13:00
Fersztand, Jacquard, Nanda, and Tilmann ('24) introduced the Skyscraper Invariant, a filtration of the classical rank-invariant, for multiparameter persistence modules. It is defined by considering the Harder-Narasimhan (HN) filtration of the module along a special set of stability conditions.
This talk will begin with a post-hoc motivation for considering stability conditions on persistence modules. To compute an approximation of the Skyscraper Invariant we present a technique which, exploiting the geometry of low-dimensional bifiltrations, lets us perform a brute-force computation. We compare it against Cheng's algorithm [Cheng24] which can compute HN filtrations of arbitrary acyclic quiver representations in polynomial time in the total dimension.

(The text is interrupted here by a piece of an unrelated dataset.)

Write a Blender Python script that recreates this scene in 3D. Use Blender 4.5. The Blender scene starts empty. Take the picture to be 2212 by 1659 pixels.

To avoid unnecessary recomputation in our algorithm, we ask for which stability conditions the HN filtrations are equivalent. This partition of the space of stabililty conditions is called the wall-and-chamber structure. We show that for a finitely presented d-parameter module it is given by the lower envelopes of a set of multilinear polynomials of degree d-1. For d=2 it is then easy to compute this, enabling a faster algorithm to compute the Skyscraper Invariant up to arbitrary accuracy. As a proof of concept for data analysis, we use it to compute a filtered version of the Multiparameter Landscape for large modules from real world data.